3人の子供を自分の不注意による火事で亡くすという、映画の表現でいうと「想像を絶する経験」の中で彼の心は壊れてしまっている。そんな時に兄が死に、その息子の後見人となる。
彼は最終的な場面でも、完全に心が癒えるわけでも生活が元に戻るわけでも悲しみを乗り越えられるわけでもないのだが、少しずつ、でも確実に彼の心は前進してきたかに思えるのがラストである。元奥さんも事件の日から心が壊れ、それを彼に罵声を浴びせることで、なんとか一本の細い糸レベルのギリギリ精神を保てていたのだろう。その奥さんから謝罪をされそして許されたことで前に進めるようになったのかもしれない。しかし自分を自分で許させない気持ちは完全には癒えない。一方で、甥のためにも生きようと努力し始める。そこから前向きな思考になったのか、彼は変わっていく。他の大人と少しは世間話が続けられるくらいはなっているので、彼は変わったというのがラストのシーンの意味である。
そして、彼の甥をボストンに呼ぶ時に1部屋欲しいと言った時にはいっそ晴れやかな笑顔になっている。そして、未来についての話をしている。これは大きな前進だ。完全に心が癒されることはない。でも人は前進することはできるのだ。
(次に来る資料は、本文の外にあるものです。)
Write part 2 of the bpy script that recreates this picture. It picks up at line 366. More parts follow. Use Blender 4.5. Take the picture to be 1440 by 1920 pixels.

最後に甥のパトリックと釣りをしているシーンは見てる側の心も救われる気持ちになる。
主役のケイシーアフレックがアカデミー賞で主演男優賞取れたのも納得。彼は、悪ふざけが過ぎて映画界から干されていたところに友人のマット・デイモンにこの役をもらっている(彼が主演する予定だった)。そして、見事カムバックしたわけで、まさにこの映画の主人公とも重なる。正直、マット・デイモンでこの映画のテイストは無理だろうから、ケイシーで正解だった気がする。
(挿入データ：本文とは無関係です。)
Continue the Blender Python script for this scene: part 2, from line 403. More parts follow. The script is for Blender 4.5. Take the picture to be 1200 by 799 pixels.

この映画は、内容においても俳優においてもカムバックする男の物語という面白い作品でもある。大傑作。
ちなみに、この映画では号泣してしまった。号泣する場面があるわけでもないのだけど。リーが兄の葬式で元奥さんと再開したシーンと、2度目に道端で再開したシーンだ。後者はまだしも前者はなんでもないシーンでもあるが、この映画の魔力だろうか。